Inside, the carriage looks less like transport and more like a theatrical set someone forgot to dismantle.
There are marquetry panels showing dreamy English pastoral scenes. Oak floors decorated with floral motifs. Pansies everywhere, because Titania apparently liked them. The colours bounce between rich greens, deep reds, yellows and purples in a way that ought to feel overwhelming but somehow doesn’t. Or perhaps it does, slightly, but deliberately so. Like stepping into a cocktail cabinet designed by Shakespeare after a week in Paris.

Even the ceiling fabric was engineered to improve acoustics for live performances onboard, which is one of those details that makes you pause and think: this is either wonderfully committed or faintly mad. Probably both.
And then there’s the scent.
Yes, Celia has its own bespoke fragrance, co-created by Luhrmann and Martin. Of course it does. You can almost imagine the meeting where someone said, “Should the carriage smell normal?” and Baz immediately replied, “Absolutely not.”
Still, there’s genuine craftsmanship underneath all the theatricality. Martin sourced tableware from British makers including Duchess China, with glassware from Tom Dixon and cutlery by David Mellor. Those details matter. Luxury tends to collapse when someone hands you a mediocre fork.

The food sounds reassuringly traditional too. Beef Wellington. Chicken liver parfait. Proper rich railway dining. The sort of meal that belongs on a train moving slowly through Oxfordshire while rain taps politely against the windows.
Guests will also have access to a cocktail menu created by Monica Berg of Tayer + Elementary, which means drinks are unlikely to involve blue syrup or dry ice theatrics. Thank heavens for that. You can apparently stock the bar with your own favourites as well, which opens the door to either refined elegance or complete disaster depending on your friends.
And really, that’s the point of Celia.

Belmond isn’t selling transport here. Nobody books this because they urgently need to reach Bath. They’re selling atmosphere. Escapism. A moving little pocket of unreality where people can spend a few hours pretending life still contains glamour and ceremony and dinners that last longer than a quick glance at a delivery app.
The itineraries themselves sound suitably eccentric. Day trips to Oxford or Blenheim Palace. Goodwood Revival weekends. Murder mystery lunches rolling through the countryside while someone in evening wear pretends to poison the viscount.
It all feels gloriously British in that very specific way where luxury becomes faintly absurd and therefore deeply charming.
Gary Franklin from Belmond described Celia as “creating your own world,” and for once that sort of corporate phrase actually seems accurate. Most luxury experiences today try far too hard to appear modern and effortless. Celia heads in the opposite direction entirely. It leans into fantasy. Into storytelling. Into the idea that perhaps dinner should occasionally feel like a scene from a film nobody would dare make anymore.
And perhaps trains, more than almost anything else, still allow for that.

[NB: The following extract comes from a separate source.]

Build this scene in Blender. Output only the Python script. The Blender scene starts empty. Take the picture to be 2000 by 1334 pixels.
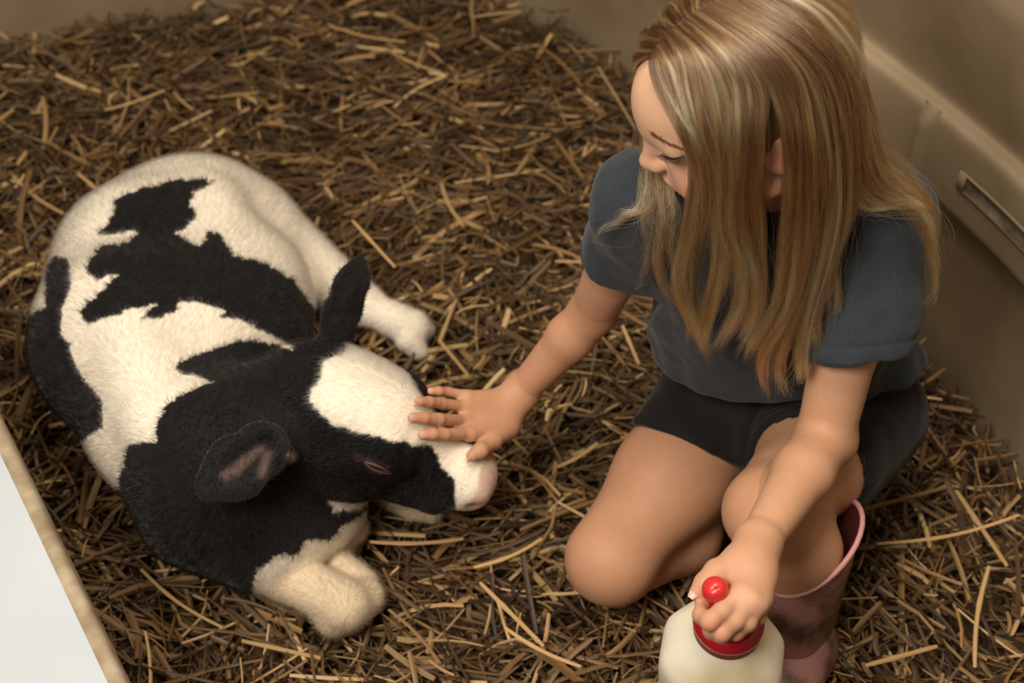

Launching in early summer 2026, Celia will be available on all British Pullman journeys departing primarily from London Victoria Station, with routes winding through various parts of the British countryside. Which means you can now travel to places like Oxford or Bath inside what is essentially Baz Luhrmann’s imagination upholstered in velvet.
Exclusive hire of the carriage starts at £15,000 – about $20,500 at current exchange rates – which initially sounds faintly ludicrous until you remember people routinely spend half that amount flying privately to Ibiza in tracksuits.
And at least this comes with proper cutlery.